GIVEN MATERIAL:
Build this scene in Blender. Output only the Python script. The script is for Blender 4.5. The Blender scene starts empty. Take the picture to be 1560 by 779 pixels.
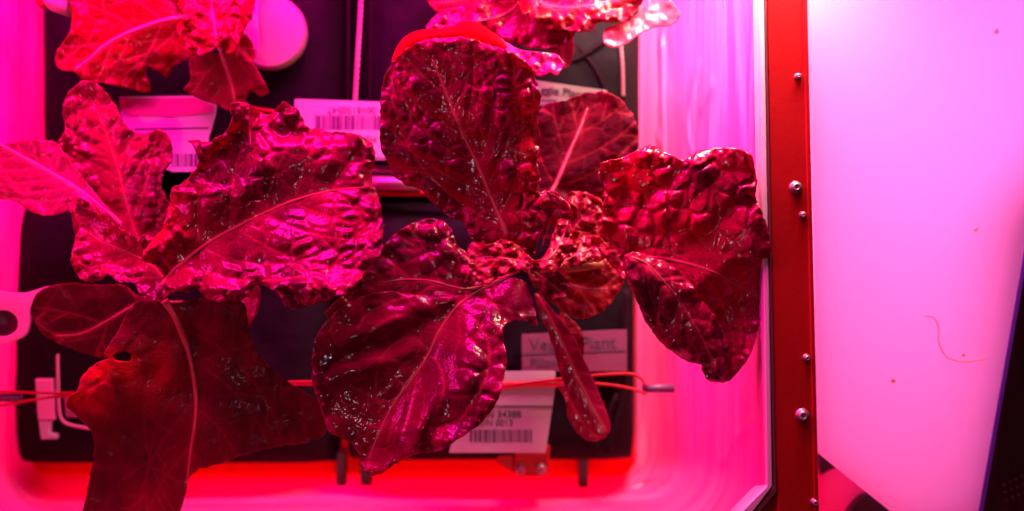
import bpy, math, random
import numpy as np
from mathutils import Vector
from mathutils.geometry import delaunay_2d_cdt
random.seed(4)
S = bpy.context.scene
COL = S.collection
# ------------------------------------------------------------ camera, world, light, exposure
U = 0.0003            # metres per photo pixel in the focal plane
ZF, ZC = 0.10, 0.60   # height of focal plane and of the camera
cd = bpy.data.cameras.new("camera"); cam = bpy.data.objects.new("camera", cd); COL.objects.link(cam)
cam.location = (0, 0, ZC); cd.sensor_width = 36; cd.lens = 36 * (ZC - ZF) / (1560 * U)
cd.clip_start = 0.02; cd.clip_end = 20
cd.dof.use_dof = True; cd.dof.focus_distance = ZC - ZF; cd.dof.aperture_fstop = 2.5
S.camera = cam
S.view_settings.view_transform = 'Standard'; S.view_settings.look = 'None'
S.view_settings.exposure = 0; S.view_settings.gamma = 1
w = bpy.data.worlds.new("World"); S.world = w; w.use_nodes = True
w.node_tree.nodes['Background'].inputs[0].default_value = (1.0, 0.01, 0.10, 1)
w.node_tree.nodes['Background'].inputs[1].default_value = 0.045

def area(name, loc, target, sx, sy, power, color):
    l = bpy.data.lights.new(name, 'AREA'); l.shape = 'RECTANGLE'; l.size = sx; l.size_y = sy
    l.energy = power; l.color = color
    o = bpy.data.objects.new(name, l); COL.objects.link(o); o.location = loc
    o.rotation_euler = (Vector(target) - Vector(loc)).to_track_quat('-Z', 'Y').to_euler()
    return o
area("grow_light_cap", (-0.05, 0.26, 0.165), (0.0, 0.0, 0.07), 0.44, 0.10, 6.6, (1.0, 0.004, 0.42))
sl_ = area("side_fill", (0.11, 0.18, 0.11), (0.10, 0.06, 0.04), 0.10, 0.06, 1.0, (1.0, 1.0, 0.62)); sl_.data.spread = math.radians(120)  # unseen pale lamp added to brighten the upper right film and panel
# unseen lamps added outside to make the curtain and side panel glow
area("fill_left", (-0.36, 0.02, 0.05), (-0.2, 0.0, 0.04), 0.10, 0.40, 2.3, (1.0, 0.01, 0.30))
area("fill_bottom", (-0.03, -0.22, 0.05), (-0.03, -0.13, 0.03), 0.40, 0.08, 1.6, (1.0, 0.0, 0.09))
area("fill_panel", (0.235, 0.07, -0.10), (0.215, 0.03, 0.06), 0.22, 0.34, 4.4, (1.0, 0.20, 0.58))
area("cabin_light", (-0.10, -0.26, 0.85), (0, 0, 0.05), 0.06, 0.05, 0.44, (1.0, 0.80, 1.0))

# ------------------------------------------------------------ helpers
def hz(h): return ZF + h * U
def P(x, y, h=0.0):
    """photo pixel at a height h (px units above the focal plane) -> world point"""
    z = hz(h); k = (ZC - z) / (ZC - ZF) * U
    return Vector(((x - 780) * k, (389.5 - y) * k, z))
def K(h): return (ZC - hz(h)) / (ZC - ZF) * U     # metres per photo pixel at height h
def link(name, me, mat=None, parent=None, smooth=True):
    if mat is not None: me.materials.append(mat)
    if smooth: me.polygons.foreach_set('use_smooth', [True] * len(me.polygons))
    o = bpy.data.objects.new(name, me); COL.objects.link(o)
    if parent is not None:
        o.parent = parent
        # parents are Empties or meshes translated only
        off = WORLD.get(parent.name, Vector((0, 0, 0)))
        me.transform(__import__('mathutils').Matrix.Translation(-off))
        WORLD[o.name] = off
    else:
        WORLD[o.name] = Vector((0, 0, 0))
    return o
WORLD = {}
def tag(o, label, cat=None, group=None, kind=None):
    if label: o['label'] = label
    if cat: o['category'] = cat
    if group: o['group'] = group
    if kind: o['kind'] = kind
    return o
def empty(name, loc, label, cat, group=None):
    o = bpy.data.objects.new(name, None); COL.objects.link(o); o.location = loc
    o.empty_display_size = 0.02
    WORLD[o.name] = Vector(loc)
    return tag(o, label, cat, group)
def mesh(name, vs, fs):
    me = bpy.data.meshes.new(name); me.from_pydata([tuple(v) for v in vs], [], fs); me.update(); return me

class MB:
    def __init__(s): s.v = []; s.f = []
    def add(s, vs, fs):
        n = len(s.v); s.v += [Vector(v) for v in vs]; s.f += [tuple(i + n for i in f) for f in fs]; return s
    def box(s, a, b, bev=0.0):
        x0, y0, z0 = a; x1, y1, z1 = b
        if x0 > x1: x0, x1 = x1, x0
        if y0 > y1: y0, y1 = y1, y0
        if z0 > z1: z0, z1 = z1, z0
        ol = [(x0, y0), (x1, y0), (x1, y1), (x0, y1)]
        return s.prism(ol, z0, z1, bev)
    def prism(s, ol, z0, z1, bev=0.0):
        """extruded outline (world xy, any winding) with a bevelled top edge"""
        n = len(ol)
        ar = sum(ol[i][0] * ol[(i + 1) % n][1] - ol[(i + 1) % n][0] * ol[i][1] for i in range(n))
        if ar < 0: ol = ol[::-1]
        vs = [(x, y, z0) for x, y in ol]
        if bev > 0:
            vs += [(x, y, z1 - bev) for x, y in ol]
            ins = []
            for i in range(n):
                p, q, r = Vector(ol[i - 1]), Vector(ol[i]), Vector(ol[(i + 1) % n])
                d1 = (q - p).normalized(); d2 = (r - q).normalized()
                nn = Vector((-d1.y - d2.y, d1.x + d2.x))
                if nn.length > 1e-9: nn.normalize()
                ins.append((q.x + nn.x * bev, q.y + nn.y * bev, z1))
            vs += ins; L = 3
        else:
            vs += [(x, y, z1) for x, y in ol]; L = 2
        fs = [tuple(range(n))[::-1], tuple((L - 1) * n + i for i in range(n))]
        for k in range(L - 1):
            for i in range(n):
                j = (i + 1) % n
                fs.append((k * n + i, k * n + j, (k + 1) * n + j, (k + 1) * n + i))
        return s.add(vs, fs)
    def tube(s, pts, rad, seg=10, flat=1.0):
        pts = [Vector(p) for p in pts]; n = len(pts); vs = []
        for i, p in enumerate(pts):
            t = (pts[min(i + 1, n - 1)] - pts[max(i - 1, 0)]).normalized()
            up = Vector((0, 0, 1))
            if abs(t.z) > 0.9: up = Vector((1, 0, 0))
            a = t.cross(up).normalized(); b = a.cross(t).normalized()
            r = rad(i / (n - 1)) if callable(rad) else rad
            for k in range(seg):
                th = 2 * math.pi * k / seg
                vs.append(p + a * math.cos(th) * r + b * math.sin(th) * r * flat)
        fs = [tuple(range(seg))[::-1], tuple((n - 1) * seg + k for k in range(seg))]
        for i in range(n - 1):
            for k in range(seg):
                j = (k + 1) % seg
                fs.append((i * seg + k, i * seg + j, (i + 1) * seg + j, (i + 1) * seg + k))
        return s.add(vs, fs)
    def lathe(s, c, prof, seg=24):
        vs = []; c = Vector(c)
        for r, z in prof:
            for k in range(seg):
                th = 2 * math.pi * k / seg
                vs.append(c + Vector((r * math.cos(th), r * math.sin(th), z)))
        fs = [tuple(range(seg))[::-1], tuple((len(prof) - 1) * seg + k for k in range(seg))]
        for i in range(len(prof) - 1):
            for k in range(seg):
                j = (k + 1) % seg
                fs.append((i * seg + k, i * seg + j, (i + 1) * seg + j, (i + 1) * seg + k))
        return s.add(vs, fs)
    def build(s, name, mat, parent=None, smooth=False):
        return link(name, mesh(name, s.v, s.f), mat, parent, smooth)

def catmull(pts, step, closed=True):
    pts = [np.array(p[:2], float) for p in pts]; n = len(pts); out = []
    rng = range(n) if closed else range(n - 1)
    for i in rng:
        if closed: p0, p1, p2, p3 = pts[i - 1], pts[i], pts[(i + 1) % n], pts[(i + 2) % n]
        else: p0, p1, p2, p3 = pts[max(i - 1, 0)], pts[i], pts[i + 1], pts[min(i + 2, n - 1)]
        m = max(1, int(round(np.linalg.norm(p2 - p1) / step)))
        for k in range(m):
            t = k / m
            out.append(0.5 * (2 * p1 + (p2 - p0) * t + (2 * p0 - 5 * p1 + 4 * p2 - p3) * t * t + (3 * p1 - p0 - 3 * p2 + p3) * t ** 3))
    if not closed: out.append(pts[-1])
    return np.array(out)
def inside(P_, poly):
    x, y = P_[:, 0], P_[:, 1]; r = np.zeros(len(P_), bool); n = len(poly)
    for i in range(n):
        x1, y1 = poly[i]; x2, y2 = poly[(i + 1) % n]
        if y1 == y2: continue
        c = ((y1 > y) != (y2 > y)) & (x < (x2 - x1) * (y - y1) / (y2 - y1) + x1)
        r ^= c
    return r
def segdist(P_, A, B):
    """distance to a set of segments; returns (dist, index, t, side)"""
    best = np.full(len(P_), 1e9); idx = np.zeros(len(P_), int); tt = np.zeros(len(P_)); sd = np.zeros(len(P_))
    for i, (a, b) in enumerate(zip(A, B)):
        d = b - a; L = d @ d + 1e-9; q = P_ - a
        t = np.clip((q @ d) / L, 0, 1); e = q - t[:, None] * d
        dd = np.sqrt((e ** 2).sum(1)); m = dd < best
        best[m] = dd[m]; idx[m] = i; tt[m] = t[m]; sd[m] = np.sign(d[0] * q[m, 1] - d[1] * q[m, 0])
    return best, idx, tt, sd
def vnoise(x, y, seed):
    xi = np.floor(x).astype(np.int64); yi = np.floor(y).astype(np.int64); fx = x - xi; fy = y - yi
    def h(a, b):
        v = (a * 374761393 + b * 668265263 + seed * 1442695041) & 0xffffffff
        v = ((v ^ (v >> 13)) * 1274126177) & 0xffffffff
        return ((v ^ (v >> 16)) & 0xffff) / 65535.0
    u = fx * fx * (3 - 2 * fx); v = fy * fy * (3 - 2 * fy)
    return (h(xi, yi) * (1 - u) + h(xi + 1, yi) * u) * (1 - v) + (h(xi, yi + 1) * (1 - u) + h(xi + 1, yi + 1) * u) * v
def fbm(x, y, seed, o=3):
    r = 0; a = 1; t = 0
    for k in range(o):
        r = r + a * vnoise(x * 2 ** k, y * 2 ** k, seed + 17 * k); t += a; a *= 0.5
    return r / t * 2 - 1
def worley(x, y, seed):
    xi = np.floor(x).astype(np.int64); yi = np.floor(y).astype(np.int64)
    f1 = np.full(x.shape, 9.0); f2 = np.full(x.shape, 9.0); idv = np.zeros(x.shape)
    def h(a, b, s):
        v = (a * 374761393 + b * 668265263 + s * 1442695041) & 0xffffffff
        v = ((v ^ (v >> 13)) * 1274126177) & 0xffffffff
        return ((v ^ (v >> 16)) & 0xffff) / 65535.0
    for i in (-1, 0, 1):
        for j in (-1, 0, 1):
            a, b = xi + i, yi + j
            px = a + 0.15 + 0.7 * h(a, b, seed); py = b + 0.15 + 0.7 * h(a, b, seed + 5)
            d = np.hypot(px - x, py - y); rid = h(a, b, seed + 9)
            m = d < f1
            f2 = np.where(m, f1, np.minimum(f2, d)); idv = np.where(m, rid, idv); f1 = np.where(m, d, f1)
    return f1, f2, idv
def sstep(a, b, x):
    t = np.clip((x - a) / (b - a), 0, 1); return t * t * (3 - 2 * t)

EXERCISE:
Pull out the lines above in which the word "only" appears.

EXERCISE RESULT:
Build this scene in Blender. Output only the Python script. The script is for Blender 4.5. The Blender scene starts empty. Take the picture to be 1560 by 779 pixels.
        # parents are Empties or meshes translated only